Asaram Bapu, who?

Is the old man's utterances really worth any media attention?

shivangi-narayan

Shivangi Narayan | January 7, 2013



Only two words escape my breath after listening to Asaram ji Bapu – Oh God, that too without the exclamation mark. I am sorry but I cannot give the guy more attention than he deserves, which in my world is nothing. I laughed a little too, considering it was funny to see who between Neelam Dubey, bapu’s spokesperson, and the CNN-IBN anchor will have the last word.

I laugh and care two hoots about Asaram ji Bapu because seriously, why should I listen to a man, a very old man who lives on alms given to him by rich businessmen, on what a woman should do if she is placed in a dangerous situation? Why should I listen to a man who has made business out of  the lakhs of old and retired men and women on the verge of depression by selling them existential dilemmas?

Why should I listen to a man who sits in an AC chamber and feeds on thousand year old dogmas that people of today are trying to do away with? Why should I listen to a man who eats nothing but food prepared in pure desi ghee, again funded by rich businessmen who want to get salvation from God for their very, ummm, noble ventures, about morality and my life as a woman?

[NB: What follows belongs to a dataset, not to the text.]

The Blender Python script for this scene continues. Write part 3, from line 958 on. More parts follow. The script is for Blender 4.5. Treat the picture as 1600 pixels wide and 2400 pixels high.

Who, I ask, is this Asaram ji Bapu? What is his contribution to society except that he has saved some oldies, devoid of any fruitful activity, from killing themselves by giving them a place to congregate and gossip about their daughter-in-laws?

Has this old man ever travelled in a public transport? Has he ever haggled with an autowallah over the fare? Does he even understand what is it to live the life of an ordinary person in a metropolis devoid of the luxuries of splurging on expensive transport?

I want to ask Mr Bapu if he can recall real instances when he fended off a life threatening attack on him by reciting the Saraswati mantra?

I know for a fact that Bapu cannot answer any of my questions. He cannot because it is one thing to comment on a reality and another to live that reality. I do not even want to go into the redundant notions of patriarchy and women’s submissions he brings to life in his statements.

I do not want to discuss him because discussing him makes me very, very disappointed in the world we live in today. It makes me doubtful whether we ever will be able to move in the forward direction before people like him pull us back – far, far, behind into nothingness. It is because of people like them that women for centuries have considered it their duty to burn themselves on their husband’s pyre. It is people like him who perpetuate fundamentalism in society; who make religion a business – the more sensational, the better.